2010/01/19

WAYANG - the javanese art


Introduction 
Wayang is the Indonesian term for puppet, and the term refers to any and all of the numerous varieties of puppetry found in the archipelago. "Wayang", the Javanese word for puppet, also connotes "spirit." Performances are typically accompanied by gamelan music.

History of Wayang
Even before Hinduism came to Indonesia, the original inhabitants of Indonesia already had puppet plays, heavily bound up with their traditional beliefs about the spirits of their ancestors. According to their animist beliefs, ancestors' spirits could affect the lives of the living, either as protectors or to do harm. The adherents of these beliefs performed rituals and ceremonies in the form of puppet plays to ask their ancestors for assistance. The figures in these puppet plays were wayang golek (normally a head assembly connected by a straight stick to a trunk, allowing the head to swivel. Arms were attached to a separate staff, allowing hand motions), carved, painted and dressed figures, manipulated via threads or strings, painted dioramas or sanctified and dressed humans.
Hinduism arrived in Indonesia from India even before the Christian era, and was slowly adopted as the local belief system. Sanskrit became the literary and court language of Java and later of Bali. The Hindus changed the Wayang (as did the Muslims, later) to spread their religion, mostly by stories from the Mahabharata or the Ramayana. Later this mixture of religion and wayang play was praised as harmony between Hinduism and traditional Indonesian culture. On Java, the western part of Sumatra and some smaller islands traditionalists continued to play the old stories for some time, but the influence of Hinduism prevailed and the traditional stories either fell into oblivion or were integrated into the Hinduistic plays.





When Islam began spreading in Indonesia, the display of God or gods in human form was prohibited, and thus this style of painting and shadow play was suppressed. King Raden Patah of Demak, Java wanted to see the wayang in its traditional form, but failed to obtain permission from the Muslim religious leaders. As an alternative, the religious leaders converted the wayangs golek into wayangs purwa made from leather, and displayed only the shadow instead of the figures itself. Instead of the forbidden figures only their shadow picture was displayed, the birth of the wayang kulit.

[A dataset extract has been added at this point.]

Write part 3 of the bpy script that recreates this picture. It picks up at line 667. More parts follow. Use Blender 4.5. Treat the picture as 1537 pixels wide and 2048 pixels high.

At the west part of Java Island, one can still find wayang golek performances, and wayang klitik is a transitional form between wayang golek and wayang kulit. The wayang klitik figures are painted, flat woodcarvings (a maximum of 5 to 15 mm thick -- barely half an inch) with movable arms. The head is solidly attached to the body. With these, it is possible to do puppet plays either by day or by night. This type of wayang is relatively rare. Wayang kulit, nowadays made from water buffalo hide, (sometimes painted or dyed) are known throughout Indonesia simply as wayang. In modern Indonesia, they remain a beloved entertainment, second only televised football (soccer) matches.

In modern Bali, one also finds a form known as sendratari (invented in the 1960s), in which living persons dance and pantomime to gamelan music, wearing masks known as wayang topeng.